ECB policymakers, including President Christine Lagarde, have pushed back against market expectations for early rate cuts.

CHINA AID

A report that China is weighing a rescue package for its plunging stock markets helped the yuan and the Australian dollar, which is often viewed as a more liquid proxy for exposure to China.

Chinese authorities are considering a package of measures to stabilise the stock market, Bloomberg News reported on Tuesday, citing people familiar with the matter.

The dollar dipped 0.3% against the offshore yuan to 7.1722 yuan. Its onshore counterpart also strengthened.

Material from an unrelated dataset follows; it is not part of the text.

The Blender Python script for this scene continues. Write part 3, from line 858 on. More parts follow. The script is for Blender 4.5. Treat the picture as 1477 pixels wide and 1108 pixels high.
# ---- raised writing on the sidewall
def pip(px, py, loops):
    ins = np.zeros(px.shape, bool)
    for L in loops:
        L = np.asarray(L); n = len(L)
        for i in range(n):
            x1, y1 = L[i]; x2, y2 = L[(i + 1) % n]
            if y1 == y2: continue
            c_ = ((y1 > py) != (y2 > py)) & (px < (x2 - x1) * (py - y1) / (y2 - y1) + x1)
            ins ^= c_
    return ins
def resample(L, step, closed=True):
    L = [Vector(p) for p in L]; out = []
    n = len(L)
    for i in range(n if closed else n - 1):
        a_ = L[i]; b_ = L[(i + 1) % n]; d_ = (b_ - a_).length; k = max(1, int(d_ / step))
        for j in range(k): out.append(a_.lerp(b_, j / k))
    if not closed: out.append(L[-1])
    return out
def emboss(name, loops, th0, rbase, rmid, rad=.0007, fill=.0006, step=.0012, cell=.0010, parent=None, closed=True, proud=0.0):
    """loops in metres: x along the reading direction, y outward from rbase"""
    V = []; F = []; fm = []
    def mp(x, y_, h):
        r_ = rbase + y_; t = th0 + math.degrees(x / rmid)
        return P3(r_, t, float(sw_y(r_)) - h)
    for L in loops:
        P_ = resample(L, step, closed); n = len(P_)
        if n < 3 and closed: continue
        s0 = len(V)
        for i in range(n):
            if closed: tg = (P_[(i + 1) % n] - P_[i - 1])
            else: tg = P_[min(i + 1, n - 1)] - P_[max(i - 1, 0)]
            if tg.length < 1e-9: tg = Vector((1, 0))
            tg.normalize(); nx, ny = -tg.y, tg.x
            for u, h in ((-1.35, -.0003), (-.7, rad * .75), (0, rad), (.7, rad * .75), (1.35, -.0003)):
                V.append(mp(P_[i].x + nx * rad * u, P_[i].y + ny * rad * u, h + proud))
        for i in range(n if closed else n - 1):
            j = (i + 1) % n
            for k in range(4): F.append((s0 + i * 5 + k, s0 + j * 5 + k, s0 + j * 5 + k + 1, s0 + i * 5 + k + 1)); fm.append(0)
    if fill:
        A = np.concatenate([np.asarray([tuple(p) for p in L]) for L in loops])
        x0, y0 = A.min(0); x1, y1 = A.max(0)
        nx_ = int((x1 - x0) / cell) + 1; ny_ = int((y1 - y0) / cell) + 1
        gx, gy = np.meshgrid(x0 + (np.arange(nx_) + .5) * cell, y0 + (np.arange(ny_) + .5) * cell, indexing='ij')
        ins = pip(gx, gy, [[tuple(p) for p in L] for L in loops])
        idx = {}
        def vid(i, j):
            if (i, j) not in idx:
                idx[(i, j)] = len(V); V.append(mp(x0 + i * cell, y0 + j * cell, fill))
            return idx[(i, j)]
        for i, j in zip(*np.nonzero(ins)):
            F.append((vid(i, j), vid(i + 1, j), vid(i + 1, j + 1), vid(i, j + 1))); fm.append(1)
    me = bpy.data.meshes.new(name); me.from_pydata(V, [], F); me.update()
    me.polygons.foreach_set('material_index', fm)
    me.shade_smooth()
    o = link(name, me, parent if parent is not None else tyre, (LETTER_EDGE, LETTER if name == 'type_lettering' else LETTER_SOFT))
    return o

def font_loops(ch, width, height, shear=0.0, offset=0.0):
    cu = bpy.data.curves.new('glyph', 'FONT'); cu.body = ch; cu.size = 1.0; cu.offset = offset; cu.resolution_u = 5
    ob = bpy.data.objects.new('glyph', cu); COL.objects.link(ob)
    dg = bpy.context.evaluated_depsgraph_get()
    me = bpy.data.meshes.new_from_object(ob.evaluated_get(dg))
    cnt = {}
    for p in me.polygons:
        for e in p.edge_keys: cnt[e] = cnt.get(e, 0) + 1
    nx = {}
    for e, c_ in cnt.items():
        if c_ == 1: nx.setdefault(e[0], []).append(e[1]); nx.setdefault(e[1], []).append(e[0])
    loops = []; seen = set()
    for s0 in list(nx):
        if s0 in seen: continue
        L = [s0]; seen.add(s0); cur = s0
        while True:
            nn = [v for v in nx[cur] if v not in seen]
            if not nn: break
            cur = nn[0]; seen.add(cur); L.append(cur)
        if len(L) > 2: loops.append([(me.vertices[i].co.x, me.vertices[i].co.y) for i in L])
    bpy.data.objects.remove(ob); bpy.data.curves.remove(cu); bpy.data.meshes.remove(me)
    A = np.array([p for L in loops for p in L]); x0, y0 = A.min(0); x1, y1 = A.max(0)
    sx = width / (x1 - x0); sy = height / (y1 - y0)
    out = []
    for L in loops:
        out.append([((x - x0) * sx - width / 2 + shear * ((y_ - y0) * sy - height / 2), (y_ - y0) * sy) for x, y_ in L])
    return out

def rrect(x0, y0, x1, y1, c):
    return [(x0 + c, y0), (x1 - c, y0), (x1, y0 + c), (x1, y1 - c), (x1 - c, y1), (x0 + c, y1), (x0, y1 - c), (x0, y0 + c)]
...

Down Under, the Aussie rose more than 0.5% to $0.6607, and the New Zealand dollar gained 0.47% to $0.6106, after having fallen to a two-month low of $0.60625 earlier in the session.

"The (China) news has triggered risk proxies, including the Australian dollar, New Zealand dollar ... higher," said Wong.

"It remains to be seen if this is just talk but if it does materialise sooner than later, then risk proxies can trade higher."

The dollar index fell 0.27% to 103.1, though remained not too far from a more than one-month high of 103.69 hit last week, as traders pare back their expectations for a rate cut by the Federal Reserve in March.

That has kept U.S. Treasury yields supported, with the two-year yield last at 4.398%. The benchmark 10-year yield likewise settled above 4% and was last at 4.225% [US/].